The U.S. Embassy in Kabul issued a dire warning on Wednesday to U.S. citizens there stating that it "cannot ensure safe passage" to the airport.

The United States is relying on an agreement with the Taliban to guarantee the safe passage of Americans.

U.S. forces have opened another secure gate at the airport to facilitate entry into the perimeter for evacuation, Kirby told reporters Thursday.
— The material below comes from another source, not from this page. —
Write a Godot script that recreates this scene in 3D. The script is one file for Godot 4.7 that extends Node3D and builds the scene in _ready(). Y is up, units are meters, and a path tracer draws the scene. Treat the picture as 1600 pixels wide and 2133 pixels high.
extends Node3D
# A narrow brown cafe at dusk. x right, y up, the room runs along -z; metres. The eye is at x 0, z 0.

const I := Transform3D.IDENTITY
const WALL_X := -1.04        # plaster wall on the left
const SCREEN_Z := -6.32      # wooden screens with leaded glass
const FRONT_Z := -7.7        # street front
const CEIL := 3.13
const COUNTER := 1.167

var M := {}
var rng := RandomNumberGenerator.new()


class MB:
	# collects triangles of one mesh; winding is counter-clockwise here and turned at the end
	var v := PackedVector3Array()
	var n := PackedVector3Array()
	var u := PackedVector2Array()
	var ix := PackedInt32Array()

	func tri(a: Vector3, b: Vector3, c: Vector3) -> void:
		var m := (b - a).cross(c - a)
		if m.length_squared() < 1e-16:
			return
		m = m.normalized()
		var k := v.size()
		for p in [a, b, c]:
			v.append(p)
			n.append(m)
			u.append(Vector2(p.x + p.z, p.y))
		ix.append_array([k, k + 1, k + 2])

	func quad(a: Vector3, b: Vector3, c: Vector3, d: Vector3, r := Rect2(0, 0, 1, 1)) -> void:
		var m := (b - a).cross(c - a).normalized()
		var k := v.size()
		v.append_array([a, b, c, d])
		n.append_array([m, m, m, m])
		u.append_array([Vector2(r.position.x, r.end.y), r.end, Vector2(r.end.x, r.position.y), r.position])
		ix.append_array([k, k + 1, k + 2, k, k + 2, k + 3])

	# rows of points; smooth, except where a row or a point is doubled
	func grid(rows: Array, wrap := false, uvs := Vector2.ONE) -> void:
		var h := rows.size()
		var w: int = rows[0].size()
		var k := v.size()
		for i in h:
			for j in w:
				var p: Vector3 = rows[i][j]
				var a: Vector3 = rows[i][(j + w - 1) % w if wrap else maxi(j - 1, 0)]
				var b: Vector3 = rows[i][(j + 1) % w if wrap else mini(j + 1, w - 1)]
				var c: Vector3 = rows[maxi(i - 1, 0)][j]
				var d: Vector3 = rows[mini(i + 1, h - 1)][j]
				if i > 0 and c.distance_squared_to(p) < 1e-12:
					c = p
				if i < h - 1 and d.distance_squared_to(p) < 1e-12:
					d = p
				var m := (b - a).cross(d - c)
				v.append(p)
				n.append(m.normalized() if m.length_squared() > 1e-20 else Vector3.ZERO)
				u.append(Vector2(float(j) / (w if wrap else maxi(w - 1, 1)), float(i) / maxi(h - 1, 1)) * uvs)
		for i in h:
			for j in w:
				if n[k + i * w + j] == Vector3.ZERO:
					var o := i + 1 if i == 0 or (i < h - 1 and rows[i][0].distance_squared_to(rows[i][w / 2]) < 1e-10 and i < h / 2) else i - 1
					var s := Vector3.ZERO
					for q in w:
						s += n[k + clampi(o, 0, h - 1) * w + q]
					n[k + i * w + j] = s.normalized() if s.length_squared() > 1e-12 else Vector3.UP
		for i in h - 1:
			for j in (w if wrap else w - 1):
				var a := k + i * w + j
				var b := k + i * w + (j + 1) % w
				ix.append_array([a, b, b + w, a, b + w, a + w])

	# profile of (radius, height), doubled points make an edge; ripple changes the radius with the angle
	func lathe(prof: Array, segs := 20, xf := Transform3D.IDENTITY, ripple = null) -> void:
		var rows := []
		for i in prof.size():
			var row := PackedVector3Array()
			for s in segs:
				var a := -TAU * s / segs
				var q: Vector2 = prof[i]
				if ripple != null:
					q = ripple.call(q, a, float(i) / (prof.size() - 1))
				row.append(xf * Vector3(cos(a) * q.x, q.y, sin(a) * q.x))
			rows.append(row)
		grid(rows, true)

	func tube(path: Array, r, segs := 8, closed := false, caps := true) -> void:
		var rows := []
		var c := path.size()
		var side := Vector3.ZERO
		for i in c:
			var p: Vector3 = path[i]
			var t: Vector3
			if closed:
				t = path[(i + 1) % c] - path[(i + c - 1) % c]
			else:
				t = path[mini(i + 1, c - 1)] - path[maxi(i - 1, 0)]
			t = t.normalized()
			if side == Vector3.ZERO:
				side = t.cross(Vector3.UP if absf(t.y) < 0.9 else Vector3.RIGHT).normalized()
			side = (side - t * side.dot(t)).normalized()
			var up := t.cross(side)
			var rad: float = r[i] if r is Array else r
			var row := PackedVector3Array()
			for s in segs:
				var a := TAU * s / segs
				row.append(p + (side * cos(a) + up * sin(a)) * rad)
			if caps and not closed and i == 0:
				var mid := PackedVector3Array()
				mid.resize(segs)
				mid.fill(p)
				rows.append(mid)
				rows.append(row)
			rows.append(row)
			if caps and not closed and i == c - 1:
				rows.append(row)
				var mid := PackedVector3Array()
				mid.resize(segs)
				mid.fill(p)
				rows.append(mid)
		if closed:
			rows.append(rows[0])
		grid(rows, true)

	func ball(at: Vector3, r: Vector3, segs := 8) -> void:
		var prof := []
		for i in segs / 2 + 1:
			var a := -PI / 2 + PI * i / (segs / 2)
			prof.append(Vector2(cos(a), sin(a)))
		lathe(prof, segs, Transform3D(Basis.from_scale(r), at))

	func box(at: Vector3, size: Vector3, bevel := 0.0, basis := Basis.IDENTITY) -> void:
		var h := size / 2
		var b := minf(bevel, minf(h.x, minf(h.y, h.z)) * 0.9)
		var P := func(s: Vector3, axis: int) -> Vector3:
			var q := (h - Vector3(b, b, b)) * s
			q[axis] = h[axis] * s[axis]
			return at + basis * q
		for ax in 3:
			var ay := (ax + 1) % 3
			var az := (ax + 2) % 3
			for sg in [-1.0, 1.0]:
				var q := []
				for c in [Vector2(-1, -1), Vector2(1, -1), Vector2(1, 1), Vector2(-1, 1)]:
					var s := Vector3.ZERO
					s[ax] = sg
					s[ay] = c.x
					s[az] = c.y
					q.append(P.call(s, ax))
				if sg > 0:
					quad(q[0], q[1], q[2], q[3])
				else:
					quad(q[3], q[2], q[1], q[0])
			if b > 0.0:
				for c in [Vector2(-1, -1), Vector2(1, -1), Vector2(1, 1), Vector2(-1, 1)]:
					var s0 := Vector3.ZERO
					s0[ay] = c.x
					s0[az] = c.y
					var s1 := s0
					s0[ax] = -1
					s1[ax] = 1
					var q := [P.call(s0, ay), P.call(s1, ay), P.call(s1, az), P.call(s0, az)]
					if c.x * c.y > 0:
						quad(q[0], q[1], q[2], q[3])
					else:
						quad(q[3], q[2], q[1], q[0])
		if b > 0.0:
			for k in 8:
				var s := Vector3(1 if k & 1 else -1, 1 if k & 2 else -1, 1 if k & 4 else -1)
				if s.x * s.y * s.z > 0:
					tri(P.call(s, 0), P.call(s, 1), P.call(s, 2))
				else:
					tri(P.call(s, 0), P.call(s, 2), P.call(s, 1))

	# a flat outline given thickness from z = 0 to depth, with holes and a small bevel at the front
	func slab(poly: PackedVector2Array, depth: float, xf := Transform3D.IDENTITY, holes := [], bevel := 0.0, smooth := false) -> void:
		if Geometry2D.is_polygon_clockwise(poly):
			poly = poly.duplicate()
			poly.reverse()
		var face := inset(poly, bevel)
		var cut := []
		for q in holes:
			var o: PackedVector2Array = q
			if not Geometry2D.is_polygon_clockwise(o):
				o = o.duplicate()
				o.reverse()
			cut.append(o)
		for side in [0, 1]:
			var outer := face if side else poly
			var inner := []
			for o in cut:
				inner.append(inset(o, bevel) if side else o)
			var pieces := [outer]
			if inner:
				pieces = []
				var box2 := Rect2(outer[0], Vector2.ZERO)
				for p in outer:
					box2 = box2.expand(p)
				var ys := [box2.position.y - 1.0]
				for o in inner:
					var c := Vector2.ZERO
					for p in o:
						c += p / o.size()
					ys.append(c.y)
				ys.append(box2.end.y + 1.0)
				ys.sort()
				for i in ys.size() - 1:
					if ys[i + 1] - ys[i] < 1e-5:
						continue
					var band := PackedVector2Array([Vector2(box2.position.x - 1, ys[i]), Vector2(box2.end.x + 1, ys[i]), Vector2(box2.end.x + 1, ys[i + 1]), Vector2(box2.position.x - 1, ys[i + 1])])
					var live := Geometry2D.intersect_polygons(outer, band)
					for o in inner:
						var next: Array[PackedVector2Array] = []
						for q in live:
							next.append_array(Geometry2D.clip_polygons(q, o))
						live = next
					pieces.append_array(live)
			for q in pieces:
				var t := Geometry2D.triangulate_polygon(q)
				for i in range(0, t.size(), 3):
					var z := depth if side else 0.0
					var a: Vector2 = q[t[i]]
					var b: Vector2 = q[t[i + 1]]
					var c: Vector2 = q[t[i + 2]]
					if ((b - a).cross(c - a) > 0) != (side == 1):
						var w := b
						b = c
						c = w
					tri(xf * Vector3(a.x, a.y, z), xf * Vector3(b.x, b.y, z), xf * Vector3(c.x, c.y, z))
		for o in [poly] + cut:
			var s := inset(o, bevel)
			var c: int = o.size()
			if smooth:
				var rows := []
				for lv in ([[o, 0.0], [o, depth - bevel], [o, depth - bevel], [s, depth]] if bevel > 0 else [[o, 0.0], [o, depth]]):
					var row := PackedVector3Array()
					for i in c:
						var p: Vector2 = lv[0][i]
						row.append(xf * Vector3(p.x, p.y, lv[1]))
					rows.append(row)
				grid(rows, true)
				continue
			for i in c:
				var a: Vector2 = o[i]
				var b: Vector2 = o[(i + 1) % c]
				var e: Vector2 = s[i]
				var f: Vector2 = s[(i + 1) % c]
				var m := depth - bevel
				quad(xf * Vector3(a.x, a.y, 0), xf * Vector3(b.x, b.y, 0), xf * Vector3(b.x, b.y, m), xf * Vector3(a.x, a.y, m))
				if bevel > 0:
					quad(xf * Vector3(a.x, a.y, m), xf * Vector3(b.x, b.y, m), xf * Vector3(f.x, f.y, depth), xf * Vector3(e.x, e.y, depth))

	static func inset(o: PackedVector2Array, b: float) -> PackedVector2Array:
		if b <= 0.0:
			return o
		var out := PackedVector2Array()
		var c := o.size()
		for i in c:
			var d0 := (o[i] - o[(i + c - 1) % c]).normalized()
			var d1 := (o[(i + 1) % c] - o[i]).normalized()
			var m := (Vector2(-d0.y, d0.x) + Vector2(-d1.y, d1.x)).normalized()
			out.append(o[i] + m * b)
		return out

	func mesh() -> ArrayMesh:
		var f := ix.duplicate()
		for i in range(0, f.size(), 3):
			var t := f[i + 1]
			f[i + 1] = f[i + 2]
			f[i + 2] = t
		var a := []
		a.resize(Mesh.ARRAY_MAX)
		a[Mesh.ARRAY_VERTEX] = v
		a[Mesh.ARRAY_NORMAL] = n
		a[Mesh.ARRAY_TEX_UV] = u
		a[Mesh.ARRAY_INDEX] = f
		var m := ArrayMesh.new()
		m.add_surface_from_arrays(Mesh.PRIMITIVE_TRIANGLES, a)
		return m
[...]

There are approximately 5,200 troops securing the facility and helping with flight evacuations.

In an interview with ABC News, President Joe Biden defended his decision to withdraw from Afghanistan, saying that there was not a way "to have gotten out without chaos ensuing."

"We're going to do everything in our power to get all Americans out and our allies out," Biden said, adding that he may consider extending the Aug. 31 deadline of a full troop withdrawal.

Despite being vastly outnumbered by the Afghan military, which has been assisted by U.S. and NATO coalition forces for the last 20 years, the Taliban seized Kabul on Sunday.

Next week, members of the House Intelligence Committee are slated to receive a classified briefing on the ongoing crisis in Afghanistan, a committee official confirmed to NBC News.

The briefing, which will involve several U.S. intelligence agencies, will aim to explain how the country plunged into complete Taliban control. The classified meeting will also give lawmakers an opportunity to learn about the unfolding security situation in Afghanistan, shed light on U.S. conversations with the Taliban and provide an update on evacuation efforts.